__Stated task__. Would you transcribe the listing that follows, character for character, and omit its images?

__Data block__.
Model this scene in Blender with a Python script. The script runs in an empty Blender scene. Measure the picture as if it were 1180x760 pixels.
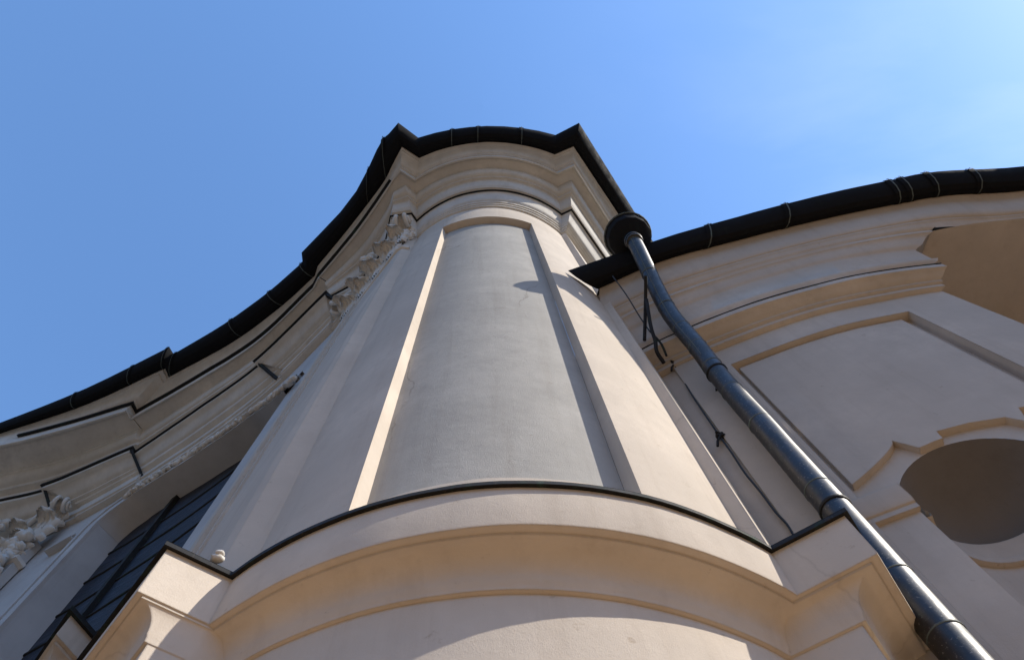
import bpy, bmesh, math, random
from mathutils import Vector, Matrix
from mathutils import noise as mnoise
R = math.radians
random.seed(7)
scene = bpy.context.scene
C = scene.collection

# ------------------------------------------------------------------ camera
# z = 0 is the photographer's eye; the pavement lies 1.6 m below it.
F_PX, CX, CY = 900.0, 590.0, 380.0
_z = Vector((557.0 - CX, CY - 122.0, -F_PX)).normalized()      # zenith in camera space
_x = (Vector((1, 0, 0)) - _z * _z.x).normalized()
_y = _z.cross(_x)
ROT = Matrix((_x, _y, _z))
cam_d = bpy.data.cameras.new('camera'); cam = bpy.data.objects.new('camera', cam_d); C.objects.link(cam)
cam.matrix_world = ROT.to_4x4()
cam_d.sensor_width = 36.0; cam_d.lens = 36.0 * F_PX / 1180.0
cam_d.clip_start = 0.05; cam_d.clip_end = 5000
scene.camera = cam

# ------------------------------------------------------------------ light
SUN_AZ, SUN_EL = 67.0, 43.5        # azimuth from the facade's front (-Y) towards +X
sdir = Vector((math.sin(R(SUN_AZ)) * math.cos(R(SUN_EL)), -math.cos(R(SUN_AZ)) * math.cos(R(SUN_EL)), math.sin(R(SUN_EL))))
sun_d = bpy.data.lights.new('sun', 'SUN'); sun = bpy.data.objects.new('sun', sun_d); C.objects.link(sun)
sun_d.energy = 4.0; sun_d.angle = R(0.53); sun_d.color = (1.0, 0.93, 0.825)
sun.rotation_euler = sdir.to_track_quat('Z', 'Y').to_euler()
w = bpy.data.worlds.new('World'); scene.world = w; w.use_nodes = True
nt = w.node_tree; bg = nt.nodes['Background']
sky = nt.nodes.new('ShaderNodeTexSky'); sky.sky_type = 'NISHITA'; sky.sun_disc = False
sky.sun_elevation = R(SUN_EL); sky.sun_rotation = math.atan2(sdir.x, sdir.y)
sky.air_density = 1.0; sky.dust_density = 0.2; sky.ozone_density = 3.0; sky.altitude = 200
# warm band added low in the sky to dim and warm fill light
hsv = nt.nodes.new('ShaderNodeHueSaturation'); hsv.inputs['Saturation'].default_value = 1.10; hsv.inputs['Value'].default_value = 1.55
nt.links.new(sky.outputs[0], hsv.inputs['Color'])
tc = nt.nodes.new('ShaderNodeTexCoord'); sx = nt.nodes.new('ShaderNodeSeparateXYZ'); nt.links.new(tc.outputs['Generated'], sx.inputs[0])
mr = nt.nodes.new('ShaderNodeMapRange'); mr.inputs['From Min'].default_value = 0.20; mr.inputs['From Max'].default_value = 0.42
nt.links.new(sx.outputs[2], mr.inputs['Value'])
mx = nt.nodes.new('ShaderNodeMix'); mx.data_type = 'RGBA'; mx.inputs[6].default_value = (1.0, 0.76, 0.53, 1)
nt.links.new(mr.outputs[0], mx.inputs[0]); nt.links.new(hsv.outputs[0], mx.inputs[7]); 
# faint cirrus wisps
wn = nt.nodes.new('ShaderNodeTexNoise'); wn.inputs['Scale'].default_value = 2.2; wn.inputs['Detail'].default_value = 7; wn.inputs['Roughness'].default_value = 0.55; wn.inputs['Distortion'].default_value = 0.6
wm = nt.nodes.new('ShaderNodeMapping'); wm.inputs['Scale'].default_value = (0.6, 2.2, 1.0); wm.inputs['Rotation'].default_value = (0, 0, R(35)); nt.links.new(tc.outputs['Generated'], wm.inputs['Vector']); nt.links.new(wm.outputs[0], wn.inputs['Vector'])
wr = nt.nodes.new('ShaderNodeMapRange'); wr.inputs['From Min'].default_value = 0.48; wr.inputs['From Max'].default_value = 0.80; wr.inputs['To Max'].default_value = 0.36; nt.links.new(wn.outputs[0], wr.inputs['Value'])
wx = nt.nodes.new('ShaderNodeMix'); wx.data_type = 'RGBA'; wx.inputs[7].default_value = (4.2, 5.0, 5.4, 1)
wd = nt.nodes.new('ShaderNodeMapRange'); wd.inputs['From Min'].default_value = 0.05; wd.inputs['From Max'].default_value = 0.6; nt.links.new(sx.outputs[0], wd.inputs['Value'])
wp = nt.nodes.new('ShaderNodeMath'); wp.operation = 'MULTIPLY'; nt.links.new(wr.outputs[0], wp.inputs[0]); nt.links.new(wd.outputs[0], wp.inputs[1])
nt.links.new(wp.outputs[0], wx.inputs[0]); nt.links.new(mx.outputs[2], wx.inputs[6]); nt.links.new(wx.outputs[2], bg.inputs[0]); bg.inputs[1].default_value = 0.15
vs = scene.view_settings
vs.view_transform = 'Standard'; vs.look = 'None'; vs.exposure = 0.5; vs.gamma = 1.0
scene.render.engine = 'CYCLES'
scene.cycles.max_bounces = 8; scene.cycles.diffuse_bounces = 5
scene.render.resolution_x = 1024; scene.render.resolution_y = 659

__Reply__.
Model this scene in Blender with a Python script. The script runs in an empty Blender scene. Measure the picture as if it were 1180x760 pixels.
import bpy, bmesh, math, random
from mathutils import Vector, Matrix
from mathutils import noise as mnoise
R = math.radians
random.seed(7)
scene = bpy.context.scene
C = scene.collection

# ------------------------------------------------------------------ camera
# z = 0 is the photographer's eye; the pavement lies 1.6 m below it.
F_PX, CX, CY = 900.0, 590.0, 380.0
_z = Vector((557.0 - CX, CY - 122.0, -F_PX)).normalized()      # zenith in camera space
_x = (Vector((1, 0, 0)) - _z * _z.x).normalized()
_y = _z.cross(_x)
ROT = Matrix((_x, _y, _z))
cam_d = bpy.data.cameras.new('camera'); cam = bpy.data.objects.new('camera', cam_d); C.objects.link(cam)
cam.matrix_world = ROT.to_4x4()
cam_d.sensor_width = 36.0; cam_d.lens = 36.0 * F_PX / 1180.0
cam_d.clip_start = 0.05; cam_d.clip_end = 5000
scene.camera = cam

# ------------------------------------------------------------------ light
SUN_AZ, SUN_EL = 67.0, 43.5        # azimuth from the facade's front (-Y) towards +X
sdir = Vector((math.sin(R(SUN_AZ)) * math.cos(R(SUN_EL)), -math.cos(R(SUN_AZ)) * math.cos(R(SUN_EL)), math.sin(R(SUN_EL))))
sun_d = bpy.data.lights.new('sun', 'SUN'); sun = bpy.data.objects.new('sun', sun_d); C.objects.link(sun)
sun_d.energy = 4.0; sun_d.angle = R(0.53); sun_d.color = (1.0, 0.93, 0.825)
sun.rotation_euler = sdir.to_track_quat('Z', 'Y').to_euler()
w = bpy.data.worlds.new('World'); scene.world = w; w.use_nodes = True
nt = w.node_tree; bg = nt.nodes['Background']
sky = nt.nodes.new('ShaderNodeTexSky'); sky.sky_type = 'NISHITA'; sky.sun_disc = False
sky.sun_elevation = R(SUN_EL); sky.sun_rotation = math.atan2(sdir.x, sdir.y)
sky.air_density = 1.0; sky.dust_density = 0.2; sky.ozone_density = 3.0; sky.altitude = 200
# warm band added low in the sky to dim and warm fill light
hsv = nt.nodes.new('ShaderNodeHueSaturation'); hsv.inputs['Saturation'].default_value = 1.10; hsv.inputs['Value'].default_value = 1.55
nt.links.new(sky.outputs[0], hsv.inputs['Color'])
tc = nt.nodes.new('ShaderNodeTexCoord'); sx = nt.nodes.new('ShaderNodeSeparateXYZ'); nt.links.new(tc.outputs['Generated'], sx.inputs[0])
mr = nt.nodes.new('ShaderNodeMapRange'); mr.inputs['From Min'].default_value = 0.20; mr.inputs['From Max'].default_value = 0.42
nt.links.new(sx.outputs[2], mr.inputs['Value'])
mx = nt.nodes.new('ShaderNodeMix'); mx.data_type = 'RGBA'; mx.inputs[6].default_value = (1.0, 0.76, 0.53, 1)
nt.links.new(mr.outputs[0], mx.inputs[0]); nt.links.new(hsv.outputs[0], mx.inputs[7]); 
# faint cirrus wisps
wn = nt.nodes.new('ShaderNodeTexNoise'); wn.inputs['Scale'].default_value = 2.2; wn.inputs['Detail'].default_value = 7; wn.inputs['Roughness'].default_value = 0.55; wn.inputs['Distortion'].default_value = 0.6
wm = nt.nodes.new('ShaderNodeMapping'); wm.inputs['Scale'].default_value = (0.6, 2.2, 1.0); wm.inputs['Rotation'].default_value = (0, 0, R(35)); nt.links.new(tc.outputs['Generated'], wm.inputs['Vector']); nt.links.new(wm.outputs[0], wn.inputs['Vector'])
wr = nt.nodes.new('ShaderNodeMapRange'); wr.inputs['From Min'].default_value = 0.48; wr.inputs['From Max'].default_value = 0.80; wr.inputs['To Max'].default_value = 0.36; nt.links.new(wn.outputs[0], wr.inputs['Value'])
wx = nt.nodes.new('ShaderNodeMix'); wx.data_type = 'RGBA'; wx.inputs[7].default_value = (4.2, 5.0, 5.4, 1)
wd = nt.nodes.new('ShaderNodeMapRange'); wd.inputs['From Min'].default_value = 0.05; wd.inputs['From Max'].default_value = 0.6; nt.links.new(sx.outputs[0], wd.inputs['Value'])
wp = nt.nodes.new('ShaderNodeMath'); wp.operation = 'MULTIPLY'; nt.links.new(wr.outputs[0], wp.inputs[0]); nt.links.new(wd.outputs[0], wp.inputs[1])
nt.links.new(wp.outputs[0], wx.inputs[0]); nt.links.new(mx.outputs[2], wx.inputs[6]); nt.links.new(wx.outputs[2], bg.inputs[0]); bg.inputs[1].default_value = 0.15
vs = scene.view_settings
vs.view_transform = 'Standard'; vs.look = 'None'; vs.exposure = 0.5; vs.gamma = 1.0
scene.render.engine = 'CYCLES'
scene.cycles.max_bounces = 8; scene.cycles.diffuse_bounces = 5
scene.render.resolution_x = 1024; scene.render.resolution_y = 659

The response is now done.